The university plans over the next 25 years to expand from a language-training institute of 80 students to a four-year liberal arts college of 5,000, campus spokesman Jeff Ourvan said.
Ourvan said Hiroshi Okayasu, Soka’s general director and second only to its president, reacted skeptically to the land-swap idea because of the “inability of Mr. Gackenbach to submit any concrete proposal.”
“We didn’t have a clue as to any specific idea or land and in fact we’d be very surprised if Mr. Gackenbach could come up with a piece of property as ideal for our purposes as this one,” Ourvan said.
He said it was unlikely Okayasu would have an official response for another two to three months, when his next trip to the United States is scheduled.
In the meantime, Ourvan said, the university will discuss its long-range plans with neighbors. He said Soka had no immediate plans to submit development proposals.
“If they can find a better spot, we’d be open to that, sure,” Ourvan said of the proposed land exchange. But he also said the university considered its Calabasas location ideal.
“It’s not a question of money to us but a question of value, and we feel this site is very valuable to us for its beauty and our vision of establishing a university that is both academically functional and environmentally sensitive,” Ourvan said.
But the spot is also ideally suited as a focal point for the park system, Edmiston said of the mountain conservancy. It is not only scenic, Edmiston said, but located midway between the Pacific Coast Highway and the Ventura Freeway, and would afford both seasoned hikers and casual picnickers easy access to the mountains.

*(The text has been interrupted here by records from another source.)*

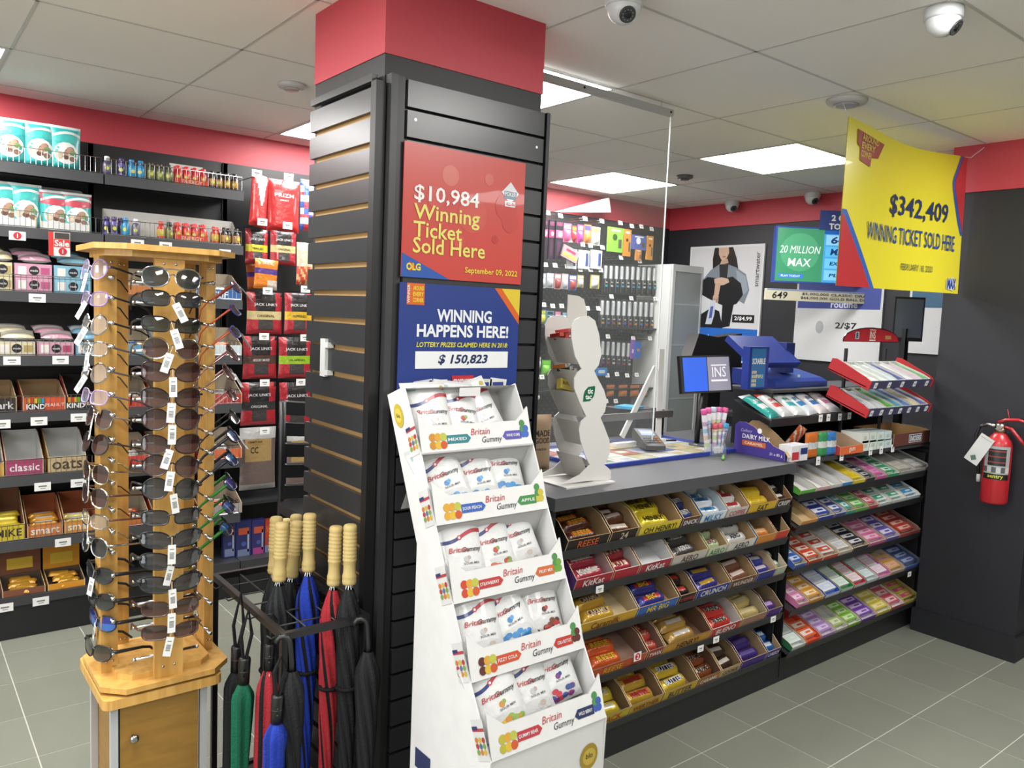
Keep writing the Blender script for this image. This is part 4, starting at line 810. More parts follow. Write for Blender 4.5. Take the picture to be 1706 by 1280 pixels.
GB_ = [(0, .075, .02, 'plain', -.02, 'left bag in the top tier, half hidden'), (0, .165, .035, 'straw', .12, 'tilted middle bag in the top tier'), (0, .265, .045, 'plain', -.30, 'right bag leaning over in the top tier'),
       (1, .085, .045, 'blue', -.25, 'left bag showing blue sweets in the second tier'), (1, .185, .030, 'blue', -.1, 'middle bag sunk low in the second tier'), (1, .275, .055, 'blue', .02, 'right bag standing tall with blue sweets in the second tier'),
       (2, .075, .020, 'plain', .04, 'left bag in the third tier'), (2, .18, .035, 'straw', -.06, 'middle bag in the third tier'), (2, .275, .045, 'plain', -.16, 'right bag leaning left in the third tier'),
       (3, .075, .030, 'plain', .0, 'left bag in the fourth tier'), (3, .185, .055, 'blue', -.28, 'middle bag leaning left in the fourth tier'), (3, .285, .045, 'cola', .05, 'right bag in the fourth tier'),
       (4, .085, .05, 'peach', -.2, 'left bag with fruit sweets in the lowest tier'), (4, .18, .04, 'plain', -.05, 'middle bag in the lowest tier'), (4, .275, .07, 'berry', -.12, 'right bag with berries in the lowest tier')]
for i, (k, x, dz, kind, rl, lab) in enumerate(GB_):
    ly, lz = LIP[k]; o = place('gummy_bag', BAGK[kind], None, (GXL+x, ly+.05+.012*(i % 3), lz+.006+(dz*.35 if k else -.0)), (R_(-26), rl, 0)); tag(o, 'white gummy sweet bag, '+lab, 'bag')
# ================================================================ counter with candy racks in its front
TILT = R_(22); CZ = .935; XM = 2.885
SEC = {'L': (1.60, XM, 1.766, [.757, .625, .475, .308, .132]), 'R': (XM, 4.10, 1.750, [.797, .667, .488, .313, .133])}
def TL(s, row): return R_(17) if (s, row) == ('R', 0) else TILT
def counter():
    t = thing('counter', 'black shop counter with a grey laminate top running from column to pillar', 'counter', (1.585, 1.77, 0)); L = 4.115-1.585
    MB().box(0, 1.30, -.012, .80, CZ-.04, CZ, '#55565a', cf='#4a4a4d').obj('worktop', 'paint', t)
    MB().box(1.301, L, .012, .80, CZ-.018, CZ, '#3a3b3e').obj('worktop', 'paint', t)
    MB().box(0, .014, .0, .78, 0, CZ-.041, '#1a1a1d').obj('end_panel', 'blackmetal', t); MB().box(L-.014, L, .0, .78, 0, CZ-.041, '#1a1a1d').obj('end_panel', 'blackmetal', t)
    MB().box(.015, L-.015, .30, .315, 0, CZ-.042, '#141417').obj('back_panel', 'blackmetal', t)
    MB().box(.015, L-.015, .012, .028, 0, .10, '#1c1d20').obj('kick_plate', 'blackmetal', t)
counter()
RKS = {}
for s, (x0, x1, yf, zs) in SEC.items():
    t = thing('candy_rack', 'black sloped-shelf candy rack under the counter, %s' % ('half nearest the column' if s == 'L' else 'half nearest the pillar'), 'rack', (x0, yf, 0)); RKS[s] = t; W = x1-x0
    for r_, z in enumerate(zs):
        m = MB(); m.T = Matrix.Translation((0, 0, z-.003)) @ Matrix.Rotation(TL(s, r_), 4, 'X'); m.box(.018, W-.018, .0, .262, -.004, -.0005, '#202124'); m.box(.018, W-.018, -.003, .0, -.022, .012, '#2c2d30'); m.obj('shelf', 'blackmetal', t)
    for x in (.018, W-.026): MB().box(x, x+.006, .03, .27, .02, .88, '#161619').obj('bracket', 'blackmetal', t)
def CM(s, x, row, dx=0, dy=.003):
    x0, x1, yf, zs = SEC[s]; return Matrix.Translation((x, yf, zs[row])) @ Matrix.Rotation(TL(s, row), 4, 'X') @ Matrix.Translation((0, dy, 0))
KR = '#a88a62'; WH = '#dcdcd8'
SHN = ['top', 'second', 'third', 'fourth', 'lowest']
_bars = {}
def candy(row, items):
    n = 0
    for it in items:
        px0, px1, py, out, inn, front, text, tcol, nb, bc, bc2, btext, btc, desc = it
        yL = SEC['L'][2]; a = P(px0, py, 1, yL).x; s = 'L' if a < XM-.02 else 'R'; yf = SEC[s][2]
        a = P(px0, py, 1, yf).x; b = P(px1, py, 1, yf).x
        if s == 'L': b = min(b, XM-.02)
        else: a = max(a, XM+.02); b = min(b, 4.075)
        w = b-a-.004; flat = s == 'R' or w < .055; M = CM(s, (a+b)/2, row); hf = .042 if not flat else .022; hb = .072 if not flat else .03
        lab = '%s, %s from the left on the %s candy shelf' % (desc, ORD[n] if n < 20 else 'last', SHN[row]); n += 1
        me = tray_mesh('candy_box', w, .235, hb, hf, out, inn, front, text, tcol, notch=.28 if not flat else .1)
        o = place('candy_box', me); o.matrix_world = M; tag(o, lab, 'box')
        d = desc.split(' box')[0].split(' tray')[0]
        if not nb: continue
        if flat: nb = max(nb, 4) if nb > 2 else nb
        bl = min(w-.012, .14); bw = .205/nb if nb > 3 else .048
        k = (round(bl, 2), round(bw, 3), bc, bc2, btext)
        if k not in _bars and flat:
            pm = MB(); pw = min(bw*.9, .046); pm.box(-bl/2, bl/2, -pw/2, pw/2, 0, .015, bc); pm.rect((0, 0, .0154), bl*.78, pw*.55, bc2 or bc, (1, 0, 0), (0, 1, 0)); pm.rect((bl*.1, 0, .0157), bl*.36, pw*.22, bc, (1, 0, 0), (0, 1, 0)); pm.rect((0, -pw/2-.0004, .008), bl*.7, .008, bc2 or bc); _bars[k] = pm.mesh('candy_bar', 'gloss')
        if k not in _bars: _bars[k] = bar_mesh('candy_bar', bl, min(bw*1.1, .05), .024 if not flat else .014, bc, btext, btc, c2=bc2, fin='foil' if not flat else 'gloss')
        for q in range(nb):
            tw = random.uniform(-.09, .09) if not flat else random.uniform(-.02, .02)
            B = M @ Matrix.Translation((random.uniform(-.003, .003), .02+bw*(q+.5)*.98, .008+(.014*(q % 2) if not flat else .0))) @ Matrix.Rotation(tw, 4, 'Z') @ Matrix.Rotation(R_(8 if not flat else 4), 4, 'X')
            bo = place('candy_pack' if 'tray' in desc else 'candy_bar', _bars[k]); bo.matrix_world = B; tag(bo, *(('small pack in the %s, %s candy shelf' % (desc, SHN[row]), 'candy pack', 'packs in the %s, %s shelf' % (desc, SHN[row])) if 'tray' in desc else ('wrapped bar in the %s box, %s candy shelf' % (d, SHN[row]), 'candy bar', 'bars in the %s box, %s shelf' % (d, SHN[row]))))
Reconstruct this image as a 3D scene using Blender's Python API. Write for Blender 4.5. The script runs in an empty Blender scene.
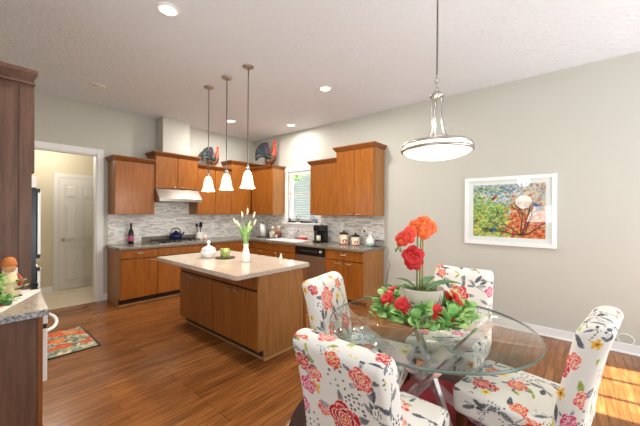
import bpy, bmesh, math, random
import numpy as np
from mathutils import Vector, Matrix

# ------------------------------------------------------------------ camera, world, lights, exposure
S = bpy.context.scene
COL = S.collection
S.view_settings.view_transform = 'Standard'
S.view_settings.look = 'None'
S.view_settings.gamma = 1.0
S.view_settings.use_curve_mapping = False
S.view_settings.exposure = -0.12

CH = 1.39
cd = bpy.data.cameras.new('camera'); cam = bpy.data.objects.new('camera', cd); COL.objects.link(cam)
cd.sensor_width = 36.0; cd.lens = 301.5 / 640 * 36.0; cd.clip_start = 0.02; cd.clip_end = 200
_yaw, _pit, _rol = 0.8707, -0.0026, 0.00665
_F = Vector((math.sin(_yaw) * math.cos(_pit), math.cos(_yaw) * math.cos(_pit), math.sin(_pit)))
_R = Vector((math.cos(_yaw), -math.sin(_yaw), 0)); _U = _R.cross(_F)
_r = math.cos(_rol) * _R + math.sin(_rol) * _U; _u = -math.sin(_rol) * _R + math.cos(_rol) * _U
mw = Matrix.Identity(4)
for i in range(3):
    mw[i][0] = _r[i]; mw[i][1] = _u[i]; mw[i][2] = -_F[i]
mw.translation = Vector((0, 0, CH)); cam.matrix_world = mw
S.camera = cam

def hexc(h, a=1.0):
    h = h.lstrip('#'); v = [int(h[i:i + 2], 16) / 255 for i in (0, 2, 4)]
    return tuple((x / 12.92 if x <= 0.04045 else ((x + 0.055) / 1.055) ** 2.4) for x in v) + (a,)

W = bpy.data.worlds.new('sky'); S.world = W; W.use_nodes = True
nt = W.node_tree; bg = nt.nodes['Background']
sky = nt.nodes.new('ShaderNodeTexSky'); sky.sky_type = 'HOSEK_WILKIE'; sky.turbidity = 3.0
sky.sun_direction = Vector((0.18, -0.72, 0.66)).normalized(); sky.ground_albedo = 0.4
nt.links.new(sky.outputs[0], bg.inputs[0]); bg.inputs[1].default_value = 3.5

def lamp(name, kind, loc, energy, color=(1, 1, 1), size=None, rot=None, size_y=None, spread=None):
    d = bpy.data.lights.new(name, kind); d.energy = energy; d.color = color[:3]
    o = bpy.data.objects.new(name, d); COL.objects.link(o); o.location = loc
    if kind == 'AREA':
        d.shape = 'RECTANGLE' if size_y else 'DISK'; d.size = size
        if size_y: d.size_y = size_y
        if spread: d.spread = spread
    elif kind == 'SUN': d.angle = size
    elif size is not None: d.shadow_soft_size = size
    if rot: o.rotation_euler = rot
    return o

sun = lamp('sun', 'SUN', (2, -8, 8), 32.0, (1.0, 0.96, 0.90), 0.012)
sun.rotation_euler = Vector((-0.10, 0.74, -0.62)).to_track_quat('-Z', 'Y').to_euler()
# added fill for window daylight, inside the walls, tilted up to brighten the ceiling
lamp('fill_rear', 'AREA', (2.3, -2.5, 1.3), 150, (0.90, 0.95, 1.0), 3.6, (math.radians(128), 0, 0), 2.0)
lamp('fill_side', 'AREA', (-3.4, -0.4, 1.4), 230, (0.90, 0.95, 1.0), 3.0, (math.radians(165), 0, math.radians(-90)), 2.0)

# ------------------------------------------------------------------ room numbers (metres)
XR, YB, HC = 4.28, 5.58, 2.99          # right wall, back wall, ceiling
CT = 0.86                              # counter height

# ------------------------------------------------------------------ materials
def nmat(name):
    m = bpy.data.materials.new(name); m.use_nodes = True
    t = m.node_tree; b = t.nodes['Principled BSDF']
    return m, t, b

def plain(name, col, rough=0.5, metal=0.0, spec=0.5, emis=None, estr=0.0, bump=0.0, bscale=200.0, coat=0.0, var=0.0, vscale=8.0):
    m, t, b = nmat(name); N = t.nodes; L = t.links
    c = hexc(col) if isinstance(col, str) else col
    b.inputs['Base Color'].default_value = c; b.inputs['Roughness'].default_value = rough
    b.inputs['Metallic'].default_value = metal; b.inputs['Specular IOR Level'].default_value = spec
    b.inputs['Coat Weight'].default_value = coat
    if emis:
        b.inputs['Emission Color'].default_value = hexc(emis); b.inputs['Emission Strength'].default_value = estr
    tc = N.new('ShaderNodeTexCoord')
    if bump:
        n = N.new('ShaderNodeTexNoise'); n.inputs['Scale'].default_value = bscale; n.inputs['Detail'].default_value = 3
        bp = N.new('ShaderNodeBump'); bp.inputs['Strength'].default_value = bump; bp.inputs['Distance'].default_value = 0.01
        L.new(tc.outputs['Object'], n.inputs['Vector']); L.new(n.outputs['Fac'], bp.inputs['Height']); L.new(bp.outputs[0], b.inputs['Normal'])
    if var:
        n = N.new('ShaderNodeTexNoise'); n.inputs['Scale'].default_value = vscale; n.inputs['Detail'].default_value = 4
        L.new(tc.outputs['Object'], n.inputs['Vector'])
        r = N.new('ShaderNodeMapRange'); r.inputs[1].default_value = 0.3; r.inputs[2].default_value = 0.7
        r.inputs[3].default_value = 1 - var; r.inputs[4].default_value = 1 + var
        L.new(n.outputs['Fac'], r.inputs[0])
        x = N.new('ShaderNodeMix'); x.data_type = 'RGBA'; x.blend_type = 'MULTIPLY'; x.inputs[0].default_value = 1
        x.inputs[6].default_value = c; L.new(r.outputs[0], x.inputs[7]); L.new(x.outputs[2], b.inputs['Base Color'])
    return m

def wood(name, dark, light, rough=0.35, scale=(14, 14, 1.1), spec=0.4, coat=0.0):
    m, t, b = nmat(name); N = t.nodes; L = t.links
    tc = N.new('ShaderNodeTexCoord'); mp = N.new('ShaderNodeMapping'); mp.inputs['Scale'].default_value = scale
    L.new(tc.outputs['Object'], mp.inputs[0])
    n = N.new('ShaderNodeTexNoise'); n.inputs['Scale'].default_value = 3.0; n.inputs['Detail'].default_value = 6; n.inputs['Distortion'].default_value = 0.4
    L.new(mp.outputs[0], n.inputs['Vector'])
    n2 = N.new('ShaderNodeTexNoise'); n2.inputs['Scale'].default_value = 14.0; n2.inputs['Detail'].default_value = 3
    L.new(mp.outputs[0], n2.inputs['Vector'])
    ad = N.new('ShaderNodeMath'); ad.operation = 'MULTIPLY_ADD'; ad.inputs[1].default_value = 0.35; L.new(n2.outputs['Fac'], ad.inputs[0]); L.new(n.outputs['Fac'], ad.inputs[2])
    r = N.new('ShaderNodeValToRGB'); r.color_ramp.elements[0].position = 0.45; r.color_ramp.elements[0].color = hexc(dark)
    r.color_ramp.elements[1].position = 0.85; r.color_ramp.elements[1].color = hexc(light)
    L.new(ad.outputs[0], r.inputs[0]); L.new(r.outputs[0], b.inputs['Base Color'])
    b.inputs['Roughness'].default_value = rough; b.inputs['Specular IOR Level'].default_value = spec; b.inputs['Coat Weight'].default_value = coat
    return m

def plank_floor(name):
    m, t, b = nmat(name); N = t.nodes; L = t.links
    tc = N.new('ShaderNodeTexCoord')
    br = N.new('ShaderNodeTexBrick'); br.offset = 0.37; br.offset_frequency = 3
    br.inputs['Scale'].default_value = 1.0; br.inputs['Brick Width'].default_value = 1.15; br.inputs['Row Height'].default_value = 0.062
    br.inputs['Mortar Size'].default_value = 0.0013; br.inputs['Mortar Smooth'].default_value = 0.2
    br.inputs['Color1'].default_value = (0, 0, 0, 1); br.inputs['Color2'].default_value = (1, 1, 1, 1); br.inputs['Mortar'].default_value = (0.5, 0.5, 0.5, 1)
    L.new(tc.outputs['Object'], br.inputs['Vector'])
    mp = N.new('ShaderNodeMapping'); mp.inputs['Scale'].default_value = (1.3, 16, 1); L.new(tc.outputs['Object'], mp.inputs[0])
    n = N.new('ShaderNodeTexNoise'); n.inputs['Scale'].default_value = 3.0; n.inputs['Detail'].default_value = 6; n.inputs['Distortion'].default_value = 0.5
    L.new(mp.outputs[0], n.inputs['Vector'])
    a = N.new('ShaderNodeMath'); a.operation = 'MULTIPLY_ADD'; a.inputs[1].default_value = 0.32; L.new(br.outputs['Color'], a.inputs[0]); L.new(n.outputs['Fac'], a.inputs[2])
    r = N.new('ShaderNodeValToRGB'); e = r.color_ramp.elements
    e[0].position = 0.3; e[0].color = hexc('#64391b'); e[1].position = 1.0; e[1].color = hexc('#ab713d')
    k = e.new(0.65); k.color = hexc('#895327')
    L.new(a.outputs[0], r.inputs[0])
    mx = N.new('ShaderNodeMix'); mx.data_type = 'RGBA'; mx.inputs[7].default_value = hexc('#40230f'); L.new(r.outputs[0], mx.inputs[6]); L.new(br.outputs['Fac'], mx.inputs[0])
    L.new(mx.outputs[2], b.inputs['Base Color']); b.inputs['Roughness'].default_value = 0.22; b.inputs['Specular IOR Level'].default_value = 0.5
    bp = N.new('ShaderNodeBump'); bp.inputs['Strength'].default_value = 0.25; bp.inputs['Distance'].default_value = 0.002; bp.invert = True
    L.new(br.outputs['Fac'], bp.inputs['Height']); L.new(bp.outputs[0], b.inputs['Normal'])
    return m

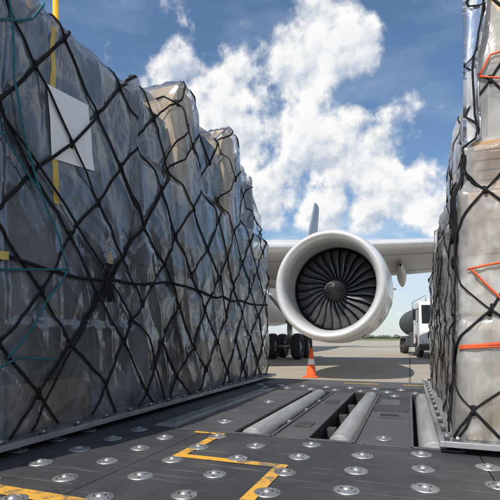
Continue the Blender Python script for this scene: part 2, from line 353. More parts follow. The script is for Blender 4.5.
# ------------------------------------------------------------------ wrapped loads
class Load:
    def __init__(s,x0,x1,y0,y1,z0,zt,inset,R=.07,amp=1.0,cell=(.5,.6),quilt=.035,flat=None):
        s.x0,s.x1,s.y0,s.y1,s.z0,s.zt,s.inset,s.R,s.amp,s.cell,s.quilt=x0,x1,y0,y1,z0,zt,inset,R,amp,cell,quilt
        s.P=2*((x1-x0)+(y1-y0)); s.flat=flat; s.nodes=None
    def sq(s,a):
        a%=s.P; h=s.y1-s.y0; w=s.x1-s.x0
        if a<h: return (s.x0,s.y1-a)
        a-=h
        if a<w: return (s.x0+a,s.y0)
        a-=w
        if a<h: return (s.x1,s.y0+a)
        a-=h; return (s.x1-a,s.y1)
    def nrm(s,a):
        x,y=s.sq(a); R=s.R
        qx=min(max(x,s.x0+R),s.x1-R); qy=min(max(y,s.y0+R),s.y1-R)
        n=Vector((x-qx,y-qy,0)); return n.normalized(),qx,qy
    def surf(s,a,z,off=0.):
        n,qx,qy=s.nrm(a); zt=s.zt(qy)
        A=a/s.cell[0]+z/s.cell[1]; B=a/s.cell[0]-z/s.cell[1]
        P=Vector((qx,qy,z))
        vary=.5+.9*noise.noise(P*1.3+Vector((7,3,1)))
        q=s.quilt*max(.15,vary)*abs(math.sin(math.pi*A)*math.sin(math.pi*B))**.6
        n1=noise.noise(P*.9)*.035
        h_=qx+qy
        w=noise.noise(Vector((h_*3.2+z*.7,z*.7+2,3.1)))             # long hanging folds
        w2=noise.noise(Vector((h_*4-z*3.2,z*1.2+h_*.9,qx)))          # diagonal tension folds
        w3=noise.noise(Vector((h_*4.5+z*5,z*1.5-h_*1.4,9.7)))
        w5=noise.noise(Vector((h_*9-z*9,z*2.5+h_*2,qx*2+4)))
        reg=sstep(-.1,.35,noise.noise(P*1.1+Vector((3,9,2))))         # creasing comes in patches
        f=((1-min(1,abs(w)*3))**2*.018+((1-min(1,abs(w2)*3.4))**2*.014+(1-min(1,abs(w3)*3.6))**2*.010)*(.35+.65*reg)+(1-min(1,abs(w5)*4))**2*.006*reg)*s.amp
        if s.flat:
            a0,a1,z0,z1=s.flat
            m_=sstep(a0-.08,a0,a)*(1-sstep(a1,a1+.08,a))*sstep(z0-.08,z0,z)*(1-sstep(z1,z1+.08,z))
            q*=1-m_; f=f*(1-m_)+.012*m_
        ins=s.inset(z,qy,qx); k=(z-(zt-.07))/.07
        if k>0: ins+=.05*k*k
        k2=(s.z0+.06-z)/.06
        if k2>0: q*=max(0,1-k2)
        return P+n*(s.R-ins+q+n1+f+off-.02), n
    def shell(s,name,parent,k,res=.022):
        b=MB(); nu=int(s.P/res); nv=int((s.zt(s.y0)-s.z0)/res)
        def fn(u,v):
            a=u*s.P; n,qx,qy=s.nrm(a); z=s.z0+v*(s.zt(qy)-s.z0); return s.surf(a,z)[0]
        b.grid(fn,nu,nv,k,closeu=True)
        cx,cy=(s.x0+s.x1)/2,(s.y0+s.y1)/2
        def cap(u,v):
            p=fn(u,1.0); 
            q=Vector((lerp(p.x,cx,v*.98),lerp(p.y,lerp(p.y,cy,.85),v*.98),0)); zt=s.zt(q.y)
            q.z=zt+.03*noise.noise(q*2)*min(1,v*6); 
            if v==0: q.z=p.z
            return q
        b.grid(cap,nu//3,14,k,closeu=True)
        return b.build(name,parent,recalc=True)
    def net(s,k,rad=.0105,jit=.045,drop=.04):
        b=MB(); cy,cz=s.cell[0]/2,s.cell[1]/2
        rng=random.Random(3); nodes={}
        na=int(s.P/cy)
        def node(i,j):
            if (i,j) not in nodes:
                nodes[(i,j)]=(i*cy+rng.gauss(0,jit),j*cz+rng.gauss(0,jit))
            return nodes[(i,j)]
        j0=int(s.z0/cz)-1
        for i in range(na+1):
            for j in range(j0,int(4.3/cz)+1):
                if (i+j)%2: continue
                a0,z0=node(i,j)
                for di in (-1,1):
                    a1,z1=node(i+di,j+1)
                    if rng.random()<drop: continue
                    for rep in range(2 if rng.random()<.07 else 1):
                        pts=[]; nn=None
                        sag=rng.uniform(-.015,.015)+rep*.03
                        for q in range(11):
                            t=q/10; a=lerp(a0,a1,t)+sag*math.sin(math.pi*t); z=lerp(z0,z1,t)
                            n,qx,qy=s.nrm(a); zt=s.zt(qy)-.01
                            if z<s.z0+.005: continue
                            over=max(0,z-zt)
                            p,nn=s.surf(a,min(z,zt),.008)
                            if s.flat:
                                f0,f1,g0,g1=s.flat
                                m_=sstep(f0-.1,f0,a)*(1-sstep(f1,f1+.1,a))*sstep(g0-.1,g0,z)*(1-sstep(g1,g1+.1,z)); p=p+n*.024*m_
                            if over>0: p=p-n*over*1.0+Vector((0,0,.02))
                            pts.append(p)
                            if over>.25: break
                        if len(pts)>=2 and pts[0].z<pts[-1].z+.5 and (z0<s.zt(s.nrm(a0)[2])): b.tube(pts,rad*rng.uniform(.8,1.1),k,6,.6,nn)
                n,qx,qy=s.nrm(a0)
                if s.z0+.02<z0<s.zt(qy)-.02:
                    for kk in range(2):
                        dz=rng.uniform(.02,.04); da=rng.uniform(-.012,.012)
                        p,nn=s.surf(a0-da,z0-dz,.012); p2,_=s.surf(a0,z0,.016); p3,_=s.surf(a0+da,z0+dz,.012)
                        b.tube([p,p2,p3],rad*1.2,k,6,.8,nn)
        return b
    def line(s,b,pts,rad,k,off=.016,flat=.7,wig=0.0):
        out=[];nn=None
        for (a0,z0),(a1,z1) in zip(pts,pts[1:]):
            n=max(2,int(math.hypot(a1-a0,z1-z0)/.05))
            for q in range(n):
                t=q/n; a=lerp(a0,a1,t); z=lerp(z0,z1,t)+wig*noise.noise(Vector((a*2.3,z0,1.7)))
                p,nn=s.surf(a,z,off); out.append(p)
        out.append(s.surf(pts[-1][0],pts[-1][1],off)[0])
        b.tube(out,rad,k,6,flat,nn)
def pallet(parent,x0,x1,y0,y1):
    b=MB(); e=.07
    b.bx(x0-e,x1+e,y0-e,y1+e,ZD+.046,ZD+.06,'alu')
    for (a,bb,c_,dd) in ((x0-e-.03,x0-e,y0-e-.03,y1+e+.03),(x1+e,x1+e+.03,y0-e-.03,y1+e+.03)): b.bx(a,bb,c_,dd,ZD+.043,ZD+.078,'alu')
    for (c_,dd) in ((y0-e-.03,y0-e),(y1+e,y1+e+.03)): b.bx(x0-e,x1+e,c_,dd,ZD+.043,ZD+.078,'alu')
    y=y0
    while y<y1:
        for x in (x0-e+.015,x1+e-.015):
            b.box((x,y,ZD+.078),(.03,.05,.02),'chassis'); b.cyl((x,y-.01,ZD+.092),(x,y+.01,ZD+.092),.013,.013,'steel',12)
        y+=.31
    x=x0
    while x<x1:
        for yy in (y0-e+.015,y1+e-.015): b.box((x,yy,ZD+.078),(.05,.03,.02),'chassis'); b.cyl((x-.01,yy,ZD+.092),(x+.01,yy,ZD+.092),.013,.013,'steel',12)
        x+=.31
    return b.build('aluminium_pallet',parent,bevel=.003)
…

The national recreation area has no visitors center, which makes it difficult to attract the public into the mountains. Edmiston said most visitors use only the beaches.
Edmiston said parks officials presently had no other piece of land in mind to offer Soka University. But he said if university administrators were amenable to the idea, “we will take their criteria and hire a consultant and do as exhaustive a search as possible” to find the best site for the school.
Edmiston and Ourvan described Sunday’s meeting as cordial. It lasted about 90 minutes, mostly consumed by translators for both sides.
The national park system has been interested in the Soka site for 12 years, Gackenbach has said. The park service tried to buy the land in 1986 but lost to Soka University, which purchased it for $15.5 million from the Church Universal and Triumphant.
Edmiston said one advantage to purchasing land elsewhere and trading it for the Soka site was that the cost could be more affordable to the park service.